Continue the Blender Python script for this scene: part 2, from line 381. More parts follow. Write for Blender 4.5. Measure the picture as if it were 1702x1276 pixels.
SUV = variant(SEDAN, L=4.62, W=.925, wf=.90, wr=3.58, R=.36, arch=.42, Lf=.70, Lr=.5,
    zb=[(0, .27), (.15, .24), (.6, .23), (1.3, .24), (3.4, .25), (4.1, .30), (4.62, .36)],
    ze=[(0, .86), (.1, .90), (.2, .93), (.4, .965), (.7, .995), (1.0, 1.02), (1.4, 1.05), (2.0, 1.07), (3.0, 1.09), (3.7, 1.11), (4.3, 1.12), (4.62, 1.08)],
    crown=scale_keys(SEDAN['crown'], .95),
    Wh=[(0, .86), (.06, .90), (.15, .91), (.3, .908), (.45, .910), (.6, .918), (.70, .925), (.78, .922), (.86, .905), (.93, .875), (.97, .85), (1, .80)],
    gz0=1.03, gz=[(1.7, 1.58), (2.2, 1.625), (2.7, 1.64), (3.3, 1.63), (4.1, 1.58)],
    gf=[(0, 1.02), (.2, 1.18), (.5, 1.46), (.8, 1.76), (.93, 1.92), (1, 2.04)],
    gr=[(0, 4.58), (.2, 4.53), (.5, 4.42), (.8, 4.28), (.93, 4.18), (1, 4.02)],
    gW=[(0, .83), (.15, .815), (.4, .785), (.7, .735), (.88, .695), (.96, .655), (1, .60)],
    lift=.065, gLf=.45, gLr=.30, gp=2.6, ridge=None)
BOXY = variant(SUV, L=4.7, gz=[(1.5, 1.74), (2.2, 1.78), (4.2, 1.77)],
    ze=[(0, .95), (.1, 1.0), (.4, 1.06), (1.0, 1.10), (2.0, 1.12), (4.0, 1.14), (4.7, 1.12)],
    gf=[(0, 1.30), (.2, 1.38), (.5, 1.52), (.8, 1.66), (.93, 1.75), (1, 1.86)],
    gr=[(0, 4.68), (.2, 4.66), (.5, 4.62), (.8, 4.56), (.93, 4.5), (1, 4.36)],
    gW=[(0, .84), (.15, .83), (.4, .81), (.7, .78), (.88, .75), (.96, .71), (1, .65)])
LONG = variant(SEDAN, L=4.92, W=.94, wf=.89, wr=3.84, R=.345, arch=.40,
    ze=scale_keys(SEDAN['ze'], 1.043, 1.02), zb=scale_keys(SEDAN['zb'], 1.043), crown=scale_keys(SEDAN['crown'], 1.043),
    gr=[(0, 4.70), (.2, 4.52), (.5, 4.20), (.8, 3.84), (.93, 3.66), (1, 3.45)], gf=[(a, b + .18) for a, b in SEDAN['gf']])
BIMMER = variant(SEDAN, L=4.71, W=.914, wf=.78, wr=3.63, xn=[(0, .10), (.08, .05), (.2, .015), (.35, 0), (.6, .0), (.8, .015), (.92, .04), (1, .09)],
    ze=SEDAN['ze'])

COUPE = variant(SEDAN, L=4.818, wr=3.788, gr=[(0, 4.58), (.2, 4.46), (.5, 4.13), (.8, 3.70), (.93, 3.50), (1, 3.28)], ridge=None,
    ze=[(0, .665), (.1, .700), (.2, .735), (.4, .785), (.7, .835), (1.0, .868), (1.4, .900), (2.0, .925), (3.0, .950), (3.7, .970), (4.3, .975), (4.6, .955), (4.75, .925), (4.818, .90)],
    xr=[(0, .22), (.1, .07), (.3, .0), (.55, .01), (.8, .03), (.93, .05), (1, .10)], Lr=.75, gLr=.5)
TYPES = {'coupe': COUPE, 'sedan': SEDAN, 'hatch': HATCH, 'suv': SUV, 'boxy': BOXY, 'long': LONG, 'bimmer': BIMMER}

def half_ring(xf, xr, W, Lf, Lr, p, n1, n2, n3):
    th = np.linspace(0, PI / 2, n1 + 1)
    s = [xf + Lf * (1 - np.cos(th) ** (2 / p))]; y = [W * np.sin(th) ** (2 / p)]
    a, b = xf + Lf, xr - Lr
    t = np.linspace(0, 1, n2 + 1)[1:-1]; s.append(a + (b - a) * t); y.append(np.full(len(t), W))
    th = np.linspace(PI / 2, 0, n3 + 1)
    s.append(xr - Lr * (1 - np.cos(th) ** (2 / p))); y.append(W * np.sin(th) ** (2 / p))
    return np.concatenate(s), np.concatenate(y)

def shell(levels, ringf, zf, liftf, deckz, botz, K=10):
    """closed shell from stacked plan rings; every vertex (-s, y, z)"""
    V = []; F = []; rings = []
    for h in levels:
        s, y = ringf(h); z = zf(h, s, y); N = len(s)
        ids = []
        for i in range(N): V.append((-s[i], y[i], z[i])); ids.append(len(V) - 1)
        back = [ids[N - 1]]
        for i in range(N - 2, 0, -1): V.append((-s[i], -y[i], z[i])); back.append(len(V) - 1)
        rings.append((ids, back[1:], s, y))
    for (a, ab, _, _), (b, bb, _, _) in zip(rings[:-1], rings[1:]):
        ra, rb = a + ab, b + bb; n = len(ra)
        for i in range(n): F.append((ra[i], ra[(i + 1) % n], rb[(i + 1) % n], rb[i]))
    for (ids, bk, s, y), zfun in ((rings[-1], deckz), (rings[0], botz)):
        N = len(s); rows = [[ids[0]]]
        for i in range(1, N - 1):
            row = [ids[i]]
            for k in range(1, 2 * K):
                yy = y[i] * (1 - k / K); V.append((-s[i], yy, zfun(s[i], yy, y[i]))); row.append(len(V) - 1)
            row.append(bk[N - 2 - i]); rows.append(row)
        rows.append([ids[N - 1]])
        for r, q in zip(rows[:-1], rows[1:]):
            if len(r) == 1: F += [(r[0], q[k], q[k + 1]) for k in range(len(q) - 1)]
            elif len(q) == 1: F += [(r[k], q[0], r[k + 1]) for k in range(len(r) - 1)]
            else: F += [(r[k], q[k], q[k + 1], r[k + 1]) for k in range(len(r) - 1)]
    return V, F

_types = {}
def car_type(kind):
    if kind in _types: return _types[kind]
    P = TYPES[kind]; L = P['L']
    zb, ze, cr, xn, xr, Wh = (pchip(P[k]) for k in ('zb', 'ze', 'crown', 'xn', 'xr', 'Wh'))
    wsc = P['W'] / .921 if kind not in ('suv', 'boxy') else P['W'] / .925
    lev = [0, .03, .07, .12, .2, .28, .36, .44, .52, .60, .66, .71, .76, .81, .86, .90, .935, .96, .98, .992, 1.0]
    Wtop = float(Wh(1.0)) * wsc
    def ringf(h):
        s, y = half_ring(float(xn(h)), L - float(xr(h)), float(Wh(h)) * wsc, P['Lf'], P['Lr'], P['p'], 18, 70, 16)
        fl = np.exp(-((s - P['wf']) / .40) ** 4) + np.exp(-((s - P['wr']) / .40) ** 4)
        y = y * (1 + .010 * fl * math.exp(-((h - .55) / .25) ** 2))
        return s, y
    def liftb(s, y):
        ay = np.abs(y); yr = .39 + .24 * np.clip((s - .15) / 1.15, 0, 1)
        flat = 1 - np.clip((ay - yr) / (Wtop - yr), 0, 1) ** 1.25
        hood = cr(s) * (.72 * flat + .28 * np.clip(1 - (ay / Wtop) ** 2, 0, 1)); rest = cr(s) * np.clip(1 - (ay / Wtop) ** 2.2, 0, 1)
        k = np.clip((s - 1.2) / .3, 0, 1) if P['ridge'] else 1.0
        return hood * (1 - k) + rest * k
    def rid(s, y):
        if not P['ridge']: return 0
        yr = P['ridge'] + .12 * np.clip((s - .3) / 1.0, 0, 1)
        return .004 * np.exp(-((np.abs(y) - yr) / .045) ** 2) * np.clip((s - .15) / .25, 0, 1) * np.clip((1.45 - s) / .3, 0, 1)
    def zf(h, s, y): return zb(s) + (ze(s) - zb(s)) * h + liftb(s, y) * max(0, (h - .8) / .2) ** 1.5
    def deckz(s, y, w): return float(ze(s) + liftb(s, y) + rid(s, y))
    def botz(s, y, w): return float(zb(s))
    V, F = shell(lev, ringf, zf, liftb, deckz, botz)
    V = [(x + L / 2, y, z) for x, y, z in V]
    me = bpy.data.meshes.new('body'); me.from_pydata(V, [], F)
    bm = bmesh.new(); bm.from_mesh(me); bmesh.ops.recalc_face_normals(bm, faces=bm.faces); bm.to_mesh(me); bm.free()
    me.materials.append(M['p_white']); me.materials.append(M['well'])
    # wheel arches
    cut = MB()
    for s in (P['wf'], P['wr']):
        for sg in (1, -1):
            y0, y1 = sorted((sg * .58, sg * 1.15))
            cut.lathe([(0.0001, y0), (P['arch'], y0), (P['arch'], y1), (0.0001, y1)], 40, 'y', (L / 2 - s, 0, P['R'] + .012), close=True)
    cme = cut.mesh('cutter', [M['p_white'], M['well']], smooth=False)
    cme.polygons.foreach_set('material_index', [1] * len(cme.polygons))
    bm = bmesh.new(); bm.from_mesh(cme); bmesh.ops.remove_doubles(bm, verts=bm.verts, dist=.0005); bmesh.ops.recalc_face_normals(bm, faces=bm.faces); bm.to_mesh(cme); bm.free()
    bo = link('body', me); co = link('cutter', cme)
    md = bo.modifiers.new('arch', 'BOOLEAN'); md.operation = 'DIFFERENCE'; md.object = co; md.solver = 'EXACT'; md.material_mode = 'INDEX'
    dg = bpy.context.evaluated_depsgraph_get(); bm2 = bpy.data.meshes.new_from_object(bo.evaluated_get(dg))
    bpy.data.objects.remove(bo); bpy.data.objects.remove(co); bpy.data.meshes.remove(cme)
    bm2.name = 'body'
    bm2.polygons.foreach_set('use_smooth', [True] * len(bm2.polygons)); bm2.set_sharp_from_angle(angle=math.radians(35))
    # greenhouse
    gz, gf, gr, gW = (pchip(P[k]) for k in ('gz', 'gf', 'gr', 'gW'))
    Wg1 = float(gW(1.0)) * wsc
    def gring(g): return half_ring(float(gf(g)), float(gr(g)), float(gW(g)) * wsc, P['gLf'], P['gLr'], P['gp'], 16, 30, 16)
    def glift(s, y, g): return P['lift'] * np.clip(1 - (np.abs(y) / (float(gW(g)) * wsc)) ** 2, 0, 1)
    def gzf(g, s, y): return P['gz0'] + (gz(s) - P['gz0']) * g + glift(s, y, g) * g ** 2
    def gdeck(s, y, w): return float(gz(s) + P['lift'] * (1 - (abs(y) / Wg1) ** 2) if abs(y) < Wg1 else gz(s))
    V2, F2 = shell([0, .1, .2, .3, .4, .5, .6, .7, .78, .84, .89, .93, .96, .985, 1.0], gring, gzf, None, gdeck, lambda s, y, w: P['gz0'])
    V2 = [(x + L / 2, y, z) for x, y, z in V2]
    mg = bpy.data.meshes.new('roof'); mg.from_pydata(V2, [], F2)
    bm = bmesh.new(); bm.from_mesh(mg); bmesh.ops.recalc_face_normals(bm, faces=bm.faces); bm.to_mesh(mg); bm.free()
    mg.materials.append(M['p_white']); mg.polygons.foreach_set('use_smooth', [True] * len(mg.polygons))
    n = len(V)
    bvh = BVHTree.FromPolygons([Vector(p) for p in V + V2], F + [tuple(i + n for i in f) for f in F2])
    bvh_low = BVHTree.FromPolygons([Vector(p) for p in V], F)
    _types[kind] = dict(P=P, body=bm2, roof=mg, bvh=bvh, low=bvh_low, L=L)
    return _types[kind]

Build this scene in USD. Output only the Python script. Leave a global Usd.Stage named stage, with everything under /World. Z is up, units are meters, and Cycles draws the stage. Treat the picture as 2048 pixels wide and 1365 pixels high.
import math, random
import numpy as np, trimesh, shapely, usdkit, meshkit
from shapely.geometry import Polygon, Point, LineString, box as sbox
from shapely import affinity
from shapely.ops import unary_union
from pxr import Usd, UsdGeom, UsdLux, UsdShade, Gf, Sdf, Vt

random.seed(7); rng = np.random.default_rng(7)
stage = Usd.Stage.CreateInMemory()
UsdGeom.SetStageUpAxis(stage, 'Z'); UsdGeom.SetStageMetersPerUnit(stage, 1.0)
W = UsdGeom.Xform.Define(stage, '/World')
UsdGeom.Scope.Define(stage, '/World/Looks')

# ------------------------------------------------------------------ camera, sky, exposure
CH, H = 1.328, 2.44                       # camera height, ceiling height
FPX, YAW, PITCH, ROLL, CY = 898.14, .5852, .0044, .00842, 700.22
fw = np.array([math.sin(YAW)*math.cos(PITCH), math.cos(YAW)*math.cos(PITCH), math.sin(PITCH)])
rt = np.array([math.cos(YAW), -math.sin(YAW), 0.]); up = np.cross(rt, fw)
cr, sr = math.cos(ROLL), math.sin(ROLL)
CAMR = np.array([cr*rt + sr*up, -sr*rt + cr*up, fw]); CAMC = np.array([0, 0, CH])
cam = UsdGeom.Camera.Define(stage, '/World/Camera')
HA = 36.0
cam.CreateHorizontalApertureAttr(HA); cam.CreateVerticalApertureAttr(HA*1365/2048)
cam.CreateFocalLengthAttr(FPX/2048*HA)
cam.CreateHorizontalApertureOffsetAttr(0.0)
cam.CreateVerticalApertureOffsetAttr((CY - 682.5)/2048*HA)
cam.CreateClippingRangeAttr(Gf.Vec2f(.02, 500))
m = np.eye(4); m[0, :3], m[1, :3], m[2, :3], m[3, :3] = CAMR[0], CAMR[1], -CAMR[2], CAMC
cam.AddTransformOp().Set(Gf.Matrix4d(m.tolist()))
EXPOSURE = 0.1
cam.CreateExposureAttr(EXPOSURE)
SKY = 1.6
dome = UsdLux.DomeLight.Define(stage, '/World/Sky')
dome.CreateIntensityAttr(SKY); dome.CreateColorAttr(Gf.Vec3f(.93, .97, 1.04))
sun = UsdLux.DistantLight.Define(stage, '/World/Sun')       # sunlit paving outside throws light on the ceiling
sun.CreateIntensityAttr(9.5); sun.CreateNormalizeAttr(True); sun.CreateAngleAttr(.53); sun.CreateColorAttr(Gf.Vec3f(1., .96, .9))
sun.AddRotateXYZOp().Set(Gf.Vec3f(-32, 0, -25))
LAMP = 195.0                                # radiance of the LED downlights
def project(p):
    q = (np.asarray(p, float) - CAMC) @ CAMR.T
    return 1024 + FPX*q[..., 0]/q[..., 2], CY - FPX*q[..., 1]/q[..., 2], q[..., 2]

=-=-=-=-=

[WHAT THE TASK REQUIRES]
Write out word for word only the lines from the start of the entries down to the line with "ze=SEDAN['ze'])", please, including both ends.

[TASK ANSWER]
Continue the Blender Python script for this scene: part 2, from line 381. More parts follow. Write for Blender 4.5. Measure the picture as if it were 1702x1276 pixels.
SUV = variant(SEDAN, L=4.62, W=.925, wf=.90, wr=3.58, R=.36, arch=.42, Lf=.70, Lr=.5,
    zb=[(0, .27), (.15, .24), (.6, .23), (1.3, .24), (3.4, .25), (4.1, .30), (4.62, .36)],
    ze=[(0, .86), (.1, .90), (.2, .93), (.4, .965), (.7, .995), (1.0, 1.02), (1.4, 1.05), (2.0, 1.07), (3.0, 1.09), (3.7, 1.11), (4.3, 1.12), (4.62, 1.08)],
    crown=scale_keys(SEDAN['crown'], .95),
    Wh=[(0, .86), (.06, .90), (.15, .91), (.3, .908), (.45, .910), (.6, .918), (.70, .925), (.78, .922), (.86, .905), (.93, .875), (.97, .85), (1, .80)],
    gz0=1.03, gz=[(1.7, 1.58), (2.2, 1.625), (2.7, 1.64), (3.3, 1.63), (4.1, 1.58)],
    gf=[(0, 1.02), (.2, 1.18), (.5, 1.46), (.8, 1.76), (.93, 1.92), (1, 2.04)],
    gr=[(0, 4.58), (.2, 4.53), (.5, 4.42), (.8, 4.28), (.93, 4.18), (1, 4.02)],
    gW=[(0, .83), (.15, .815), (.4, .785), (.7, .735), (.88, .695), (.96, .655), (1, .60)],
    lift=.065, gLf=.45, gLr=.30, gp=2.6, ridge=None)
BOXY = variant(SUV, L=4.7, gz=[(1.5, 1.74), (2.2, 1.78), (4.2, 1.77)],
    ze=[(0, .95), (.1, 1.0), (.4, 1.06), (1.0, 1.10), (2.0, 1.12), (4.0, 1.14), (4.7, 1.12)],
    gf=[(0, 1.30), (.2, 1.38), (.5, 1.52), (.8, 1.66), (.93, 1.75), (1, 1.86)],
    gr=[(0, 4.68), (.2, 4.66), (.5, 4.62), (.8, 4.56), (.93, 4.5), (1, 4.36)],
    gW=[(0, .84), (.15, .83), (.4, .81), (.7, .78), (.88, .75), (.96, .71), (1, .65)])
LONG = variant(SEDAN, L=4.92, W=.94, wf=.89, wr=3.84, R=.345, arch=.40,
    ze=scale_keys(SEDAN['ze'], 1.043, 1.02), zb=scale_keys(SEDAN['zb'], 1.043), crown=scale_keys(SEDAN['crown'], 1.043),
    gr=[(0, 4.70), (.2, 4.52), (.5, 4.20), (.8, 3.84), (.93, 3.66), (1, 3.45)], gf=[(a, b + .18) for a, b in SEDAN['gf']])
BIMMER = variant(SEDAN, L=4.71, W=.914, wf=.78, wr=3.63, xn=[(0, .10), (.08, .05), (.2, .015), (.35, 0), (.6, .0), (.8, .015), (.92, .04), (1, .09)],
    ze=SEDAN['ze'])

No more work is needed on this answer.